Why a 35mm Camera Shortchanges Your Photos

Here’s a good example of how using the right camera can put you miles ahead when it comes to online photos that make sellers happy.

I personally like this example because the before shot is not all that bad – I took it with my old 35 mm camera, which is what I used to take all of my home photos with, and the house itself is newer, with high ceilings and an open floor plan.

Here’s the before shot:

Taken with 35 mm camera

In addition to the 35 mm lens width, there are a few other problems we needed to fix:

The clunky chair in the foreground and the blue futon in the bottom right corner take up a lot of space and make the room look smaller.
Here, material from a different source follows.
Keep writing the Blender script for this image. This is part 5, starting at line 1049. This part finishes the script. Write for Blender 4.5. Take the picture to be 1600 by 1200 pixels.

The keychains hanging to the left of the photo are distracting, and the lamps and tables at the far end of the room look cluttered – plus, the whole photo is a little on the dark side.

However, you have to admit it’s pretty much in line with a lot of run of the mill photos you’d see online anytime.

Here’s the after shot, taken with a 24 mm lens camera:

Taken with 24 mm lens.

We took out the futon and replaced with the blue chair that had been blocking the main view, added plants (my usual workhorses) as focal points at the far end of the room, and a stager (Leda Buller, of LCB Design in Kirkland, WA – great at minimalistic staging) added a few small items.

But notice the big change in how much more expansive the room looks! The 24 mm lens really shows the size and high ceilings that make this a great living area. (I also used editing software to lighten the photo since it still turned out a little darker than the room actually was.)

Comparing these two photos, isn’t the second one much more inviting? Most importantly, it makes the features that add MARKET VALUE to this home obvious – high ceilings, large size, open feel, and good light. This home sold in less than 2 weeks for 99.4% of list price – in other words, people who saw the photos were not disappointed when they visited the house, the photos just did a good job of representing what was actually there.)

Here’s another thing to note: When you’re dealing with all kinds of competition for listings, this is where you can really stand out. Sellers who see the first photo just think, “Oh, there’s a photo of our living room, it looks fine.” They don’t know what they’re not getting. But when they see the second photo compared to the first they are floored. Suddenly the bar has been raised, and you raised it.

Bottom line? It’s much easier for sellers to understand what they’re paying for when they can see your skills increase the market value of their home.